También desde el mundo del nacionalismo vasco radical este tema ha traído cola. La negra historia de ETA sigue experimentando a día de hoy, casi diez años después del fin del terrorismo, enconados debates y no pocas polémicas entre los y las historiadoras y otros grupos que se dedican a deformar sucesos de ese pasado para hacer que encajen con un determinado relato. Esta dinámica prácticamente comenzó con el primer asesinato de ETA en 1968 y ha perdurado hasta hoy, alimentando la llamada teoría del «conflicto» o de los «dos bandos», una visión de la historia que defiende que hubo un conflicto secular entre vascos y españoles jalonado por distintos episodios, siendo los más recientes las guerras carlistas, la Guerra Civil y el propio régimen franquista.
Si bien es cierto que esta visión se basa en evidencias reales, no es menos cierto que omite algunas otras evidencias, como la fuerte presencia y gran apoyo que tuvo el carlismo en Álava y Navarra, o la amplia gama de grises que jalonaron la experiencia vasca del franquismo y que demuestra que ésta no fue un blanco y negro dicotómico, puntos todos ellos demostrados en rigurosos trabajos historiográficos.
La última manipulación o deformación de la Historia viene de un grupo político nuevo, aunque muy nostálgico del pasado franquista. Me refiero al partido de ultraderecha Vox y su propuesta en el Ayuntamiento de Madrid, a la que se han sumado tanto el PP como Ciudadanos, a los que Vox da apoyo puntual para sostener ese Gobierno. La iniciativa en cuestión propone quitar una calle en Madrid a dos socialistas que tuvieron un papel preponderante no solamente en su partido, sino en la política de la Restauración, la Segunda República y durante la Guerra Civil: Indalecio Prieto Tuero y Francisco Largo Caballero. Con esta propuesta deja patente cómo entiende Vox la Historia de España, especialmente la Guerra Civil y el franquismo, totalmente alejada del rigor historiográfico. Las palabras del líder de Vox Ortega Smith, definiendo a Prieto como «sanguinario y criminal» e instigador de un golpe de Estado resultan ilustrativas y engañosas
En realidad, tal y como han demostrado los historiadores e historiadoras que se dedican tanto a este personaje como al periodo histórico que cubre su biografía, referirse así a Prieto no solamente es falaz, sino que responde a una visión de la Segunda República y de la Guerra Civil que responsabiliza al legítimo Gobierno republicano de esta última. Es decir, una falsedad histórica en toda regla. Y es que desde hace años existen excelentes y clarificadores estudios historiográficos que contradicen esta perspectiva.

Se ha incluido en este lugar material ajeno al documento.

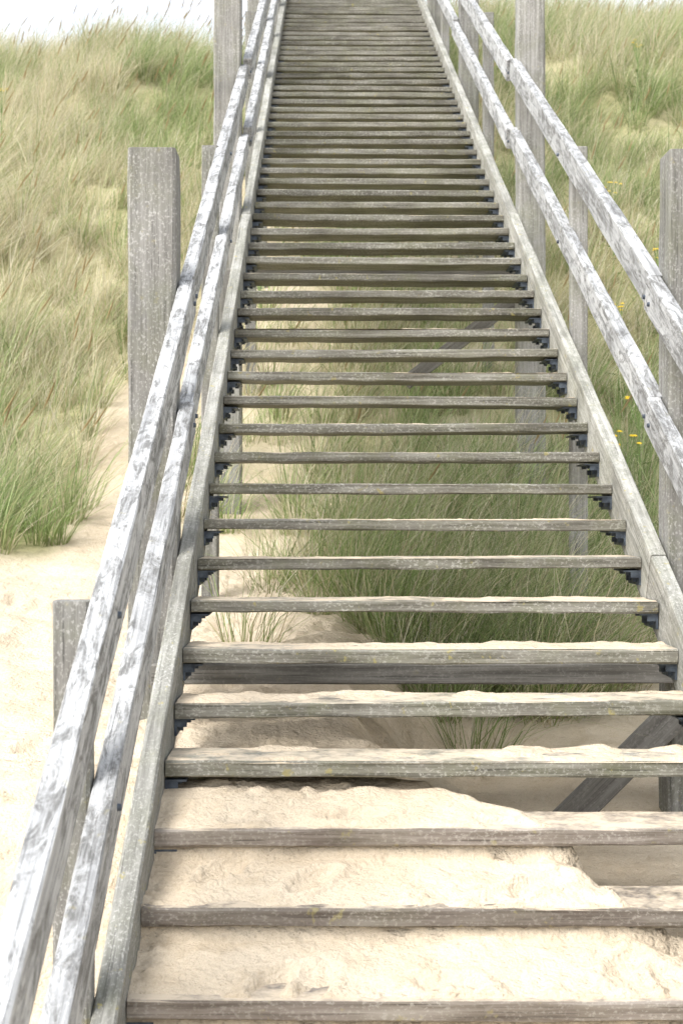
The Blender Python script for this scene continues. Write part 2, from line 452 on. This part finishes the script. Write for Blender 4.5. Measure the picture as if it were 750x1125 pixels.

Cuando se trata de pasados traumáticos, a veces las pasiones se elevan por encima de los argumentos, y en esto la voz de la Historia puede verse diluida en el ruido político con fines partidistas. La Historia es una disciplina científica que no está ni para juzgar ni para emitir valoraciones morales de lo que estudia, sino para contar, con rigor y meticulosidad, lo que pasó, a partir de evidencias empíricas. Como dice Noam Chomsky en su trabajo sobre la responsabilidad de los intelectuales, hay que ser honesto para contar lo que se ve.
Pues bien, muchas veces, quizás demasiadas, las conclusiones de los y las historiadoras no llegan ni a oídos de la política ni de la sociedad en general. Una pena. La Historia debería ser tenida en cuenta a la hora de tomar decisiones políticas que la atañan, y no ser objeto de manipulaciones burdas que no contribuyen más que a una mayor confusión del conjunto de la sociedad.